Naturalmente, dicho en plan barítono por Signoret, te detiene todavía más las funciones vitales. Pues en efecto, hay cosas tristes, hay cosas tristes que hay que hacer (hasta aquí lo sabíamos todos) y, por último, hay gente que sólo sabe hacer esas cosas tristes, y así discurre su vida y algunos hasta así la aceptan.

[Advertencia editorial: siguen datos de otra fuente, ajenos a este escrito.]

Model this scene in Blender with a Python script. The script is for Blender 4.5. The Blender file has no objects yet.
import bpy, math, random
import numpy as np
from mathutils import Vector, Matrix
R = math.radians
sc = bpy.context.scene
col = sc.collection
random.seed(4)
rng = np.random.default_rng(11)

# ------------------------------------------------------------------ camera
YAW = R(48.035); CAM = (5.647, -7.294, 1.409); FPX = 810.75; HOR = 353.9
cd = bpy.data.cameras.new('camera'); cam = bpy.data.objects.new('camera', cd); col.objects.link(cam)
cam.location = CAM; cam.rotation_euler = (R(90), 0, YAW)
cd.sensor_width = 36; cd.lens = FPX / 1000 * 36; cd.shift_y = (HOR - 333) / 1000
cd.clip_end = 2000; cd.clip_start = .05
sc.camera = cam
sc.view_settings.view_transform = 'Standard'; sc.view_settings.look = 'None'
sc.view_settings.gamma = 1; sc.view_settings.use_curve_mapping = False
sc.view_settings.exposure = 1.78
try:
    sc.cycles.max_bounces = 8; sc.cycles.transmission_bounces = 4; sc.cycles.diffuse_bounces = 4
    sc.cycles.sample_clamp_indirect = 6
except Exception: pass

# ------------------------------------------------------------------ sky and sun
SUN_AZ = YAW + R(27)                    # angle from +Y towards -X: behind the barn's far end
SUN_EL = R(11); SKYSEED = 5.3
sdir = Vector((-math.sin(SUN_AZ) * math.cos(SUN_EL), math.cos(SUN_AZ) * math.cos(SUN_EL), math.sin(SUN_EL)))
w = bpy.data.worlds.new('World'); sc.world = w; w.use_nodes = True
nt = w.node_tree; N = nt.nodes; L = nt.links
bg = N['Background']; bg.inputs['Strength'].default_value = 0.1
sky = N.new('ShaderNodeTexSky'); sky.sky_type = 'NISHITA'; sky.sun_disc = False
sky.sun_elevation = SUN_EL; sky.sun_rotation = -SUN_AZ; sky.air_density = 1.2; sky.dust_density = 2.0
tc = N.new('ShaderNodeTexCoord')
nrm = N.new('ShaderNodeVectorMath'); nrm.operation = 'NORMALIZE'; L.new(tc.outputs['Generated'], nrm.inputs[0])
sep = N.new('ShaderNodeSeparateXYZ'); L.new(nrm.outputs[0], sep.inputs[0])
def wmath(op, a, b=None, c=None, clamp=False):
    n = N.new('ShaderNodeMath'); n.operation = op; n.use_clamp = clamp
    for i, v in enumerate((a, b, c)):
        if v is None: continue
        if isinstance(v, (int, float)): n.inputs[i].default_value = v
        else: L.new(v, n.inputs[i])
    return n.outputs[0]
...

Y esto es una reivindicación a la que nos adherimos. El prestigio idiota de lo alegre (puede haberlo no idiota, pero hablamos del idiota) que parece haberse convertido en emperador tanto de la vida de relación como de la misma vida personal e íntima, ha ido acorralando desde hace tiempo a la persona que sólo sabe hacer cosas tristes, a los individuos simplemente no alegres, hasta convertirlos, primero, en pararrayos de burlas y menosprecios; después, en sospechosos de algo; por último, en el momento más actual, en prácticamente inexistentes. Ese sólo sé hacer cosas tristes nos hace recordar la (por otro lado irritante) traducción de Pedro Salinas de A la busca del tiempo perdido, en cuyo primer libro se insiste tanto (se podría decir que hasta el hartazgo) en esa calificación que la familia «de al lado» adjudica al tertuliano que después de unas cuantas sesiones tras su presentación no ha dado muestras más que de ser una persona tranquila, interesante, informada, cortés y oportuna en sus intervenciones, pero, oh, no se suma demasiado a gusto a los juegos de adórnate la pechera con esta boa de plumas, ni da saltos para burlarse de los nuevos bailes de salón, ni se ríe a carcajadas de esas horribles partituras modernísimas de ese Debussy: Salinas lo ha traducido por «pelmas». Qué anticuada resulta hoy esa palabra, como de señora frívola de clase alta y voz engolada que se ha negado a conocer las lesiones de su hijo en las trincheras de Verdún (o de Teruel), y a cualquiera que le pida que le ayude lo va a tildar de eso, de «pelma». Por algún motivo que no querremos descifrar, ese sólo sé hacer cosas tristes se nos ha asociado inmediatamente a ese «pelma», y nos ha producido una pena fabulosa. Porque a las personas así la vida ya las ha castigado antes, y por eso son así, pero siguen recibiendo el castigo del presente, proporcionado por las personas que las apartan y que se apartan de ellas. Por eso nos gusta también el personaje de Raf Vallone, que le echa morro y sencillez, y no pone nada oscuro ni gangrenado en su affaire adulterino, sino sonrisas y ánimos: vamos a bailar. Él no abandona a la persona triste, no se ríe de ella, ni la supone culpable. Hace lo que muchos querríamos hacer con personas que sólo saben hacer cosas tristes; pero a menudo es difícil hacerlo. Ahora, sustituido el Rey Sol por otro de su mismo calibre, el Juvenilismo Carcajeante, nos ha parecido muy oportuna esta invitación a pensar en estas personas y a quererlas.